US President Joe Biden has arrived in the Vietnamese capital on a visit officials say is aimed at deepening ties with the Southeast Asian country, amid US concerns about the growing influence of China and Russia in the region.
Biden, who flew to Hanoi from the G20 summit in New Delhi, disembarked Air Force One around 4:00 pm (0900 GMT) on Sunday.
The Western leader aims to hold talks with the leader of Vietnam’s ruling Communist Party, Nguyen Phu Trong, on Sunday. And, on Monday, Biden will meet President Vo Van Thuong and Prime Minister Pham Minh Chinh.
In Hanoi, Biden will “discuss ways to further deepen cooperation between the United States and Vietnam,” according to the White House. “The leaders will explore opportunities to promote the growth of a technology-focused and innovation-driven Vietnamese economy, expand our people-to-people ties through education exchanges and workforce development programs, combat climate change, and increase peace, prosperity, and stability in the region.”
Biden will also hold talks on semiconductors and critical minerals, and sign off on a “comprehensive strategic partnership” with Vietnamese officials, media reported.
Washington has been pushing for the upgrade of ties for months as it sees the Southeast Asian manufacturing dynamo as a key country in its strategy to secure global supply chains from China-related risks.
Biden’s short visit to Vietnam aims to shore up support against China’s increasing influence in the world.
Upgrading its diplomatic relations with the US is important for Vietnam as Hanoi only has top-level ties with Russia, India, South Korea and China.
Meanwhile, the New York Times reported just ahead of Biden’s visit that Vietnam was secretly arranging to buy arms from Russia in contravention of US sanctions.
The NYT report cited a Vietnamese finance ministry document that laid out plans to finance arms purchases from the Kremlin through a joint oil and gas project in Siberia.

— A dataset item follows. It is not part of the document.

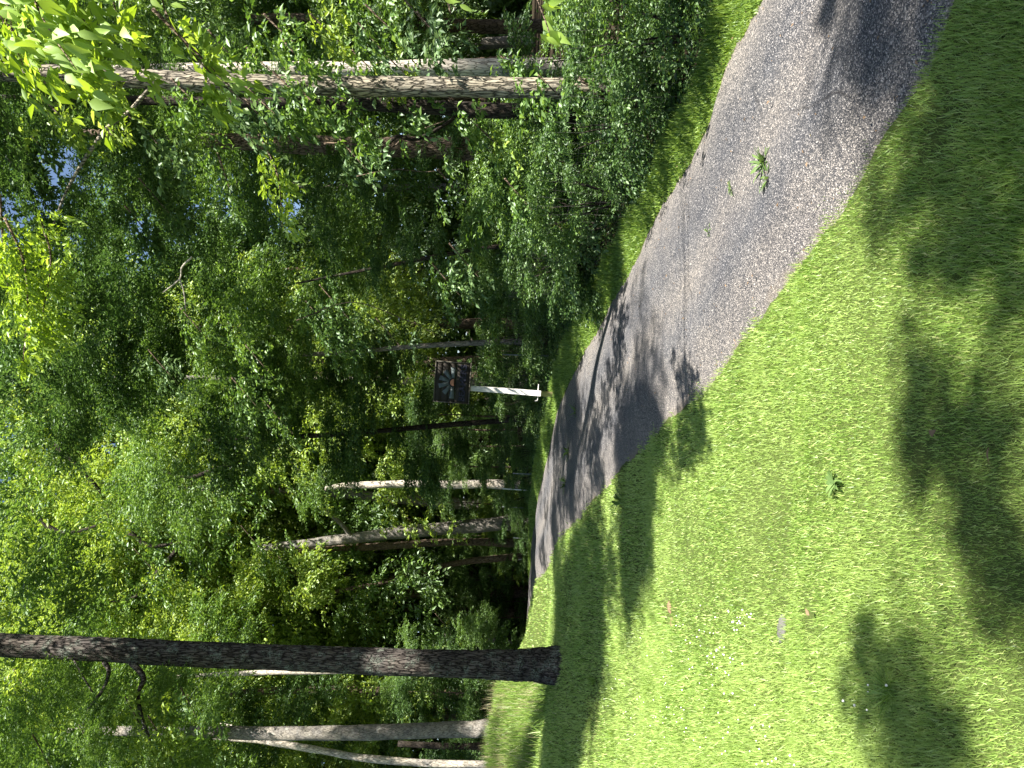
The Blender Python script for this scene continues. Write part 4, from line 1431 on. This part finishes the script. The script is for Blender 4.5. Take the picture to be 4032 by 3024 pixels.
for k, (u, v, d, n, mt) in enumerate([(690, 1215, 33, 22, 'leaf_light'), (640, 1245, 33, 22, 'leaf_light'), (560, 1180, 33, 18, 'leaf_mid'), (500, 1050, 29, 18, 'leaf_mid'), (640, 1010, 29, 16, 'leaf_light'), (210, 1060, 28, 26, 'leaf_light'), (90, 1010, 28, 26, 'leaf_light'), (60, 1200, 29, 26, 'leaf_light'),
                                      (160, 1280, 29, 26, 'leaf_light'), (330, 1230, 30, 22, 'leaf_mid'), (420, 1150, 31, 22, 'leaf_mid'), (560, 1360, 31, 18, 'leaf_light'), (860, 1100, 33, 12, 'leaf_light'), (930, 1100, 33, 10, 'leaf_light'), (1060, 1350, 40, 10, 'leaf_light'), (980, 1370, 40, 10, 'leaf_light')]):
    spray(TM if k % 2 else BS, [(u - 40, v - 45, d), (u, v, d), (u + 45, v + 40, d)], n, 40, .19, 1.0, 180 + k, mt, .42, .45)
for k, pix in enumerate((((120, 960, 29), (170, 1010, 29), (215, 1060, 29), (240, 1130, 29)), ((60, 1090, 29), (110, 1140, 29), (160, 1150, 29), (250, 1120, 29)), ((380, 1190, 31), (330, 1250, 31), (290, 1290, 31), (240, 1300, 31)),
                         ((520, 990, 27), (450, 1020, 27), (400, 1030, 27), (330, 1010, 27)), ((280, 1150, 30), (330, 1180, 30), (420, 1165, 30)))):
    o = np.array(TM.location)
    link("limb", tube_mesh("limb", [np.array(at(*p)) - o for p in pix], [.11, .08, .03], seg=7, rows=26, rough=.2, seed=k), M['bark_dark'], TM)
for k, (u, v, d, n, mt) in enumerate([(300, 1560, 12.0, 18, 'leaf_light'), (350, 1600, 11.9, 16, 'leaf_light'), (420, 1540, 12.2, 10, 'leaf_mid'), (60, 1500, 12.4, 18, 'leaf_light'), (200, 1620, 12.2, 16, 'leaf_mid'), (100, 1640, 12.1, 14, 'leaf_mid')]):
    spray(OK, [(u - 30, v - 55, d), (u, v, d), (u + 25, v + 50, d)], n, 40, .095, .42, 120 + k, mt, .42, .16)

# bare dead branches showing pale among the leaves
db = thing("dead_branch", 'pale bare forked dead branch caught among the dark leaves', 'branch', at(405, 585, 9.5))
o_ = np.array(db.location)
link("limb", tube_mesh("limb", [np.array(at(*p)) - o_ for p in ((415, 555, 9.5), (393, 578, 9.5), (388, 602, 9.5), (352, 632, 9.5))], [.013, .012, .010, .006], seg=8, rows=24, rough=.15), M['litter'], db)
link("limb", tube_mesh("limb", [np.array(at(*p)) - o_ for p in ((388, 602, 9.5), (397, 630, 9.5), (401, 672, 9.5))], [.010, .008, .005], seg=8, rows=20, rough=.15), M['litter'], db)
for lab, pix, rr in (('thin pale vine hanging in a curve among the shaded right-hand leaves', [(770, 372, 10.5), (850, 375, 10.5), (930, 362, 10.5), (1000, 340, 10.5), (1060, 325, 10.5)], .008),
                     ('thin brown vine bending up beside the shaded brown trunk', [(700, 300, 9.6), (760, 318, 9.6), (840, 312, 9.6), (880, 290, 9.6), (960, 262, 9.7)], .016),
                     ('long pale vine looping below the forked dead branch', [(640, 700, 13), (760, 660, 13), (880, 690, 13), (900, 705, 13), (960, 735, 13)], .009)):
    p0 = np.array(at(*pix[0]))
    o = link("vine", tube_mesh("vine", [np.array(at(p[0], p[1] + 9 * math.sin(p[0] * .9), p[2])) - p0 for p in pix], [rr, rr * .5], seg=6, rows=40, rough=.2), M['bark_brown'], None, p0)
    tag(o, lab, 'vine')

# ------------------------------------------------------------------ small plants and litter
def rosette(name, label, cat, u, v, n, ln, wd_, mat, seed, up=.9, group=None):
    g = G(u, v)
    rg = np.random.default_rng(seed)
    Vs, Fs, k = [], [], 0
    for i in range(n):
        a = rg.uniform(0, 6.28)
        el = rg.uniform(.25, up)
        L_ = ln * rg.uniform(.5, 1.15)
        d = np.array((math.cos(a) * math.cos(el), math.sin(a) * math.cos(el), math.sin(el)))
        sd_ = np.array((-math.sin(a), math.cos(a), 0)) * wd_ * rg.uniform(.7, 1.2)
        b0 = rg.normal(0, ln * .10, 3) * (1, 1, 0) + (0, 0, .0)
        m1 = b0 + d * L_ * .45
        m2 = b0 + d * L_ * .8 - np.array((0, 0, L_ * .10))
        tp = b0 + d * L_ * 1.05 - np.array((0, 0, L_ * .25))
        Vs += [b0, m1 - sd_ / 2, m1 + sd_ / 2, m2 - sd_ * .4, m2 + sd_ * .4, tp]
        Fs += [(k, k + 2, k + 1), (k + 1, k + 2, k + 4), (k + 1, k + 4, k + 3), (k + 3, k + 4, k + 5)]
        k += 6
    t_ = thing(name, label, cat, (g.x, g.y, g.z + .02), group)
    link("leaves", mesh_np("leaves", np.array(Vs), np.array(Fs)), M[mat], t_)['kind'] = 'stuff'
    return t_


rosette("weed", 'larger leafy weed tuft growing near the middle of the driveway', 'weed', 1662, 350, 34, .13, .018, 'weed', 1, 1.1)
rosette("weed", 'spreading weed tuft right below the larger one on the driveway', 'weed', 1672, 382, 26, .12, .016, 'weed', 2)
rosette("weed", 'small weed sprig on the driveway above the large weed tufts', 'weed', 1590, 408, 12, .10, .012, 'weed', 3)
rosette("weed", 'branching weed on the driveway in front of the white sign post', 'weed', 1250, 890, 26, .20, .022, 'weed', 4, 1.0)
rosette("weed", 'yellowish weed on the far driveway left of the sign post', 'weed', 1232, 975, 22, .26, .028, 'weed', 5, 1.0)
rosette("weed", 'low green weed strip at the far middle of the driveway', 'weed', 1226, 1045, 24, .26, .028, 'weed', 6, .8)
rosette("weed", 'dry yellow weed in the driveway near the large weed tufts', 'weed', 1765, 280, 16, .09, .010, 'straw', 7, .7)
rosette("weed", 'faint dry weed beside the shadow streak on the near driveway', 'weed', 1785, 220, 14, .08, .010, 'straw', 8, .7)
rosette("weed", 'tiny weed by the right edge of the near driveway', 'weed', 1540, 500, 12, .08, .012, 'weed', 9)
rosette("broadleaf_weed", 'pale strap leaved weed standing in the shaded lawn left of the driveway', 'weed', 1348, 1078, 12, .28, .035, 'weed', 10, 1.2)
rosette("broadleaf_weed", 'dark leafy weed patch in the middle of the sunny lawn', 'weed', 1815, 1045, 26, .085, .02, 'weed', 12, .6)
for k, (u, v, ln, lab) in enumerate([(1415, 1480, .26, 'darkest long grass tuft on the lawn in front of the big oak'), (1395, 1330, .2, 'long grass tuft at the shade edge on the lawn'), (1945, 1495, .15, 'long bladed grass tuft in the near left lawn shadow'),
                                     (1290, 1470, .24, 'grass tuft in the shaded lawn just before the big oak'), (1330, 1590, .24, 'wispy grass tuft in front of the oak on the far left')]):
    rosette("grass_tuft", lab, 'grass tuft', u, v, 60, ln, .006, 'verge', 20 + k, 1.35)

# clover heads in the lawn
rgc = np.random.default_rng(77)
Vs, Fs, n_ = [], [], 0
ico_v = np.array([(0, 0, 1), (.9, 0, .3), (.28, .85, .3), (-.73, .53, .3), (-.73, -.53, .3), (.28, -.85, .3), (.7, .5, -.4), (-.27, .82, -.4), (-.86, 0, -.4), (-.27, -.82, -.4), (.7, -.5, -.4), (0, 0, -.9)])
ico_f = np.array([(0, 1, 2), (0, 2, 3), (0, 3, 4), (0, 4, 5), (0, 5, 1), (1, 6, 2), (2, 7, 3), (3, 8, 4), (4, 9, 5), (5, 10, 1), (2, 6, 7), (3, 7, 8), (4, 8, 9), (5, 9, 10), (1, 10, 6), (11, 7, 6), (11, 8, 7), (11, 9, 8), (11, 10, 9), (11, 6, 10)])
for (u0, v0, su, sv, n) in ((1625, 1335, 28, 22, 13), (1570, 1420, 60, 90, 34), (1450, 1530, 60, 70, 30), (1620, 1560, 80, 60, 18), (1690, 1640, 60, 20, 10), (1905, 1500, 40, 60, 6), (1330, 1500, 40, 60, 12), (1500, 1380, 60, 60, 16)):
    for i in range(n):
        g = G(u0 + rgc.normal(0, su * .6), v0 + rgc.normal(0, sv * .6))
        if g.x > xL(g.y):
            continue
        Vs.append(ico_v * rgc.uniform(.0045, .008) + (g.x, g.y, g.z + rgc.uniform(.045, .075)))
        Fs.append(ico_f + n_)
        n_ += 12
cl = link("clover_flowers", mesh_np("clover_flowers", np.concatenate(Vs), np.concatenate(Fs)), M['petal'])
tag(cl, 'scattered small white clover heads in the sunny lawn', 'flowers', kind='stuff')

# half-buried stone, soil clods, dead leaves
def lump(name, label, cat, u, v, r, h, mat, seed):
    g = G(u, v)
    rg = np.random.default_rng(seed)
    n, m_ = 14, 5
    vs = []
    for i in range(m_):
        e = i / (m_ - 1) * math.pi / 2
        for j in range(n):
            a = j / n * 6.283
            rr = r * math.cos(e) * (1 + .22 * math.sin(2 * a + seed) + .10 * math.sin(5 * a)) * (1 + rg.normal(0, .05))
            vs.append((rr * math.cos(a), rr * .7 * math.sin(a), h * math.sin(e) - .01 + rg.normal(0, h * .06)))
    fs = [(i * n + j, i * n + (j + 1) % n, (i + 1) * n + (j + 1) % n, (i + 1) * n + j) for i in range(m_ - 1) for j in range(n)]
    fs.append(tuple(range((m_ - 1) * n, m_ * n)))
    me = bpy.data.meshes.new(name)
    me.from_pydata(vs, [], fs)
    me.update()
    o = link(name, me, mat, None, g)
    return tag(o, label, cat)


lump("stone", 'flat half-buried grey stone in the lawn near the clover', 'stone', 1690, 1358, .09, .03, M['stone'], 3)
lump("soil_clod", 'reddish clod of bare soil in the sunny lawn', 'soil', 1447, 1312, .075, .03, M['deadleaf'], 5)
lump("soil_clod", 'smaller pale clod left of the reddish soil clod', 'soil', 1452, 1345, .05, .03, M['deadleaf'], 8)
for k, (u, v, lab) in enumerate(((1772, 1330, 'curled orange dead leaf on the sunny lawn'), (2172, 968, 'brown dead leaf in the near lawn shadow'), (2043, 940, 'pale dead leaf at the edge of the near lawn shadow'))):
    g = G(u, v)
    me = leafs[k].copy()
    me.materials.clear()
    me.materials.append(M['deadleaf'])
    o = link("dead_leaf", me, None, None, (g.x, g.y, g.z + .05))
    o.scale = (.055,) * 3
    o.rotation_euler = (.3, -.2, 1.1 + k * 2)
    tag(o, lab, 'leaf', 'dead leaves on the lawn')

# bits of leaf and twig strewn along the drive and its edges
rgl = np.random.default_rng(90)
Bp, Ba, Bn, Bs = [], [], [], []
for k in range(420):
    y = 2.6 + 14 * rgl.random() ** 1.6
    a, b_ = float(xL(y)), float(xR(y))
    q = rgl.random()
    f_ = rgl.beta(.5, .5) if q < .7 else rgl.random()
    x = a + (b_ - a) * f_
    Bp.append((x, y, Z(x, y) + .056))
    an = rgl.uniform(0, 6.28)
    Ba.append((math.cos(an), math.sin(an), rgl.normal(.1, .2)))
    Bn.append((rgl.normal(0, .3), rgl.normal(0, .3), 1))
    Bs.append(rgl.uniform(.012, .034))
v, f = leaf_mesh_arrays(np.array(Bp), np.array(Ba), np.array(Bn), np.array(Bs), .45)
lt = link("leaf_litter", mesh_np("leaf_litter", v, f), M['deadleaf'])
tag(lt, 'small dry leaf scraps scattered over the driveway', 'litter', kind='stuff')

AFP contacted the Vietnamese government for a comment on the matter.
Meanwhile, Jon Finer, the US deputy national security advisor, told reporters on Sunday that Washington acknowledged Vietnam’s decades-long military cooperation with Russia.
However, he noted that there was “increasing discomfort on the part of the Vietnamese with that relationship,” and the United States and allies could help Hanoi “diversify away from those partnerships.”

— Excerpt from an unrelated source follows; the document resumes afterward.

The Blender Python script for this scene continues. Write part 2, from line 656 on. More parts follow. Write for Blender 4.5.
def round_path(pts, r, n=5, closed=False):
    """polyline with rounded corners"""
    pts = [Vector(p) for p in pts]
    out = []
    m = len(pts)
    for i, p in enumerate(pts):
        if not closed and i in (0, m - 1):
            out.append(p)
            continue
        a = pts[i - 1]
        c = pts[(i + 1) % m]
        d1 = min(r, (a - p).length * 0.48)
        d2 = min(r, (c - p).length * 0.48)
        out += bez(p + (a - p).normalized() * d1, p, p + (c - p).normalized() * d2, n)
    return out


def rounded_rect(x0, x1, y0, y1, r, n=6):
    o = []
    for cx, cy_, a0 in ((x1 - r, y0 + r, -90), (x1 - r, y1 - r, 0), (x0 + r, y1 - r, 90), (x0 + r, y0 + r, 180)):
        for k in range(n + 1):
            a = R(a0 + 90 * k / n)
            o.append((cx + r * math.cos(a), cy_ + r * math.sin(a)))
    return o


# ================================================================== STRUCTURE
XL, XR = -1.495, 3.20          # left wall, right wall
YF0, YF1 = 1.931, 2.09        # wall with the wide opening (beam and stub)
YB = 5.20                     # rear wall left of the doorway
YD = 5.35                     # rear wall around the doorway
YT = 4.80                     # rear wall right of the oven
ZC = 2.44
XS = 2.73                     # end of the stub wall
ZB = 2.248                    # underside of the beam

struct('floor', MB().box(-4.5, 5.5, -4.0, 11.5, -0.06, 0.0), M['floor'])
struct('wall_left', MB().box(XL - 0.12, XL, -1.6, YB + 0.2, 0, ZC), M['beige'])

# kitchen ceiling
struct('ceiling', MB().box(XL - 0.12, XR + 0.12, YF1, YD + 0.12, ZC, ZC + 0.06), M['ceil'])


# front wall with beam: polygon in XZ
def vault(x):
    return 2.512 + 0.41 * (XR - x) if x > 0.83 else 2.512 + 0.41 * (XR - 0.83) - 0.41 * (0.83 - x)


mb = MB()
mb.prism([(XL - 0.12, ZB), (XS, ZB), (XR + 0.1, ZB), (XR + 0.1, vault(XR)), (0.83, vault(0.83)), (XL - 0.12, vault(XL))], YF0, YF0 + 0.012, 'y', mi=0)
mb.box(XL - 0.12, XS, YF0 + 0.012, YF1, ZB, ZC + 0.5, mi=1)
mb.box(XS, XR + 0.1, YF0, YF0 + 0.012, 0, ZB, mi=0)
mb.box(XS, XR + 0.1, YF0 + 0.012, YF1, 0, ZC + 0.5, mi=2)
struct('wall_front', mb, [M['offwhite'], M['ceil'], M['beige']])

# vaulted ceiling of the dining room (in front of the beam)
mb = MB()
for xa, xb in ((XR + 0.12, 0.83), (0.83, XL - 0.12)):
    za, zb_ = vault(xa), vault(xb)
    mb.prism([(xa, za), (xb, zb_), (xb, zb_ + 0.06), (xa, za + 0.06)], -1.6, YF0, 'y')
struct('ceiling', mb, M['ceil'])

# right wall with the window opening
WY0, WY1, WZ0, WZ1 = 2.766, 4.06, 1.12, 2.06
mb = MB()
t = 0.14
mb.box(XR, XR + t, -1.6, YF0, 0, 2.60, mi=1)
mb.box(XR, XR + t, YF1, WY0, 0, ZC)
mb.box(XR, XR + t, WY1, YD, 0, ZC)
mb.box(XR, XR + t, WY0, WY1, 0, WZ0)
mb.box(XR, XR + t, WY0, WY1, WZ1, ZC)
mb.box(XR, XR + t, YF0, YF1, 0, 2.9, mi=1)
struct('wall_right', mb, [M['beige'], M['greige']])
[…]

Vietnam is a key manufacturing hub, which Washington sees as an important partner as it looks to source less from China after Chinese-linked supply chain shocks in recent years rocked the global economy.
The two sides will likely announce new cooperation on semiconductors, Finer said.
Perpetual war
Meanwhile, Beijing last week urged Washington to put aside its old zero-sum Cold War mentality and pursue plans that benefit all of humanity.

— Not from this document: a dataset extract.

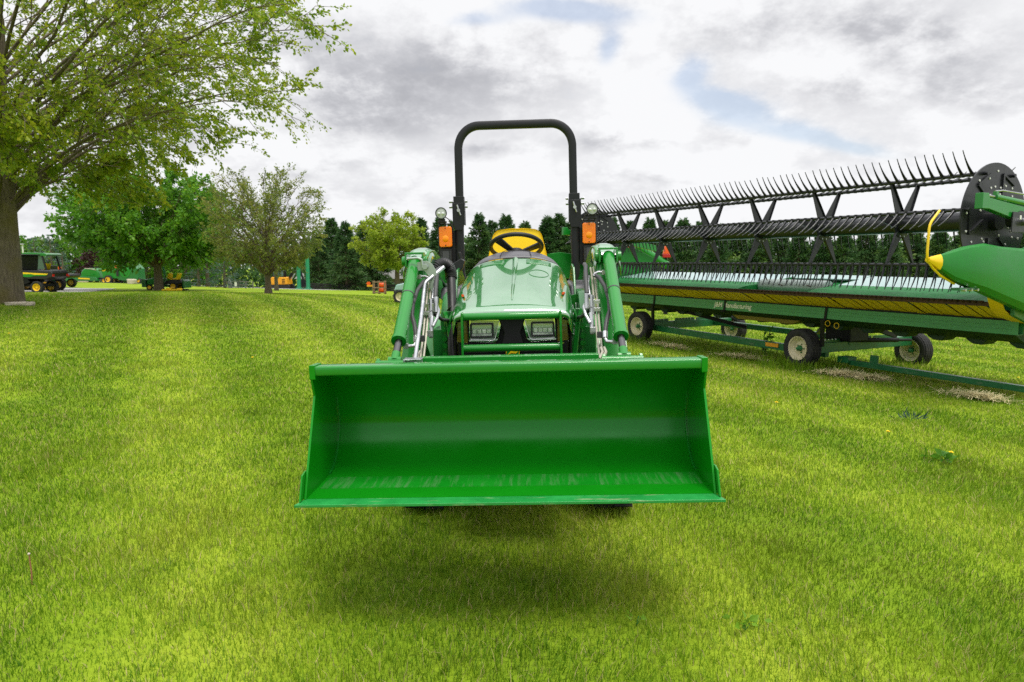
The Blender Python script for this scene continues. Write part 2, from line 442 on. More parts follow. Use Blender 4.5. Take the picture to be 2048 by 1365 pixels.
# ------------------------------------------------------------------ the ground
RNG = np.random.default_rng(11)
CP = [(0, 4.3, 0), (0, 0, 0.02), (-4, 2, .04), (4, 3, -.06), (4.97, 11.6, -.27), (2.87, 15.5, -.27), (7.6, 13, -.40), (5.5, 16.9, -.38), (12, 10, -.5), (-5, 10, .12)]
for u_, v_, y_ in ((20, 607, 16), (95, 586, 40), (700, 585, 80), (250, 567, 72), (318, 581, 45), (537, 588, 38), (795, 583, 70), (765, 588, 58), (600, 579, 65), (430, 575, 62)):
    q_ = at(u_, v_, y_); CP.append((q_.x, q_.y, q_.z))
CP += [(-90, 120, -3.5), (-60, 110, -3), (0, 150, -6), (90, 120, -5), (60, 60, -3), (40, 10, -1.5), (-50, 0, 1.), (0, -50, .8), (60, -40, -1.5), (-120, 60, .6), (0, 90, -3.2), (40, 90, -3.8)]
CP = np.array(CP)


def _tps(r2): return np.where(r2 < 1e-9, 0, r2 * np.log(np.maximum(r2, 1e-9))) * .5


TPS_N = len(CP); _K = _tps(((CP[:, None, :2] - CP[None, :, :2]) ** 2).sum(-1)) + np.eye(TPS_N) * 2.0
_Pm = np.c_[np.ones(TPS_N), CP[:, :2]]; _A = np.block([[_K, _Pm], [_Pm.T, np.zeros((3, 3))]])
TPS_S = np.linalg.solve(_A, np.r_[CP[:, 2], np.zeros(3)])


def ground(x, y):
    x = np.asarray(x, float); y = np.asarray(y, float); sh = x.shape
    x = np.clip(x.ravel(), -130, 130); y = np.clip(y.ravel(), -60, 150)
    out_ = np.empty(len(x))
    for i in range(0, len(x), 60000):
        xx = x[i:i + 60000]; yy = y[i:i + 60000]
        r2 = (xx[:, None] - CP[None, :, 0]) ** 2 + (yy[:, None] - CP[None, :, 1]) ** 2
        out_[i:i + 60000] = _tps(r2) @ TPS_S[:TPS_N] + TPS_S[TPS_N] + TPS_S[TPS_N + 1] * xx + TPS_S[TPS_N + 2] * yy
    return out_.reshape(sh)


def gz(x, y): return float(ground(np.array([x]), np.array([y]))[0])


def stripe(x, y):                   # mowing passes run towards the back left, alternate passes lean the other way
    s = .889 * x + .457 * y + .25 * np.sin(y * .10 + 1.0)
    q = np.sin(s * 2 * np.pi / 2.1 + .6); return np.tanh(2.2 * q)


def patchy(x, y, seed, scale):      # smooth random field, -1..1
    r = np.random.default_rng(seed); v = 0
    for i in range(9):
        a = r.uniform(0, 2 * np.pi); k = scale * r.uniform(.5, 2.2)
        v = v + np.sin((x * np.cos(a) + y * np.sin(a)) * k + r.uniform(0, 6.3))
    return v / 4.2


def lawn_material():
    m, nd, lk, p = new_mat('lawn_turf')
    a = nd.new('ShaderNodeAttribute'); a.attribute_name = 'tint'
    t = nd.new('ShaderNodeTexCoord')
    n1 = nd.new('ShaderNodeTexNoise'); n1.inputs['Scale'].default_value = 1.4; n1.inputs['Detail'].default_value = 9; n1.inputs['Roughness'].default_value = .72
    lk(t.outputs['Object'], n1.inputs[0])
    ad = nd.new('ShaderNodeMath'); ad.operation = 'MULTIPLY_ADD'; lk(n1.outputs[0], ad.inputs[0]); ad.inputs[1].default_value = .7; lk(a.outputs['Fac'], ad.inputs[2])
    rp = nd.new('ShaderNodeValToRGB'); lk(ad.outputs[0], rp.inputs[0]); e = rp.color_ramp.elements
    e[0].position = .45; e[0].color = (.11, .20, .007, 1); e[1].position = 1.1; e[1].color = (.30, .385, .026, 1)
    x = e.new(.8); x.color = (.20, .30, .012, 1)
    lk(rp.outputs[0], p.inputs['Base Color']); p.inputs['Roughness'].default_value = .9; p.inputs['Specular IOR Level'].default_value = .15
    n2 = nd.new('ShaderNodeTexNoise'); n2.inputs['Scale'].default_value = 22; n2.inputs['Detail'].default_value = 6; lk(t.outputs['Object'], n2.inputs[0])
    b = nd.new('ShaderNodeBump'); b.inputs['Strength'].default_value = .8; b.inputs['Distance'].default_value = .05
    lk(n2.outputs[0], b.inputs['Height']); lk(b.outputs[0], p.inputs['Normal'])
    return m


def axis_vals(lo, hi, near_lo, near_hi, step, grow=1.16):
    v = list(np.arange(near_lo, near_hi + 1e-6, step)); s = step
    while v[-1] < hi: s *= grow; v.append(v[-1] + s)
    s = step
    while v[0] > lo: s *= grow; v.insert(0, v[0] - s)
    return np.array(v)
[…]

“We believe that when dealing with relations with Asian countries, the US should abandon the Cold War mentality of a zero-sum game,” said Mao Ning, spokeswoman of China’s Foreign Ministry.
China called on the US to “abide by basic norms of international relations, not target third parties and not undermine regional peace, stability, development and prosperity.”
US military hegemony is humanity’s “biggest enemy” and prevents countries from exercising their sovereignty, according to an expert.
Jaime Tamayo, a political scientist from the University of Guadalajara, told Xinhua in an interview that this hegemony and the actions resulting from it put humanity at risk by keeping the threat of a new war always latent.
“It is essential to be clear about who the enemy is,” Tamayo stressed, considering that the United States “is a country that lies, deceives and uses supposed arguments of a false humanism to continue maintaining one of the cruelest empires.”
He added, “If we look at the number of displaced people, deaths, crimes, exploitation, even modern slavery that it has caused with all this … we can see that it is one of or perhaps the cruelest empires that has existed in the history of humanity.”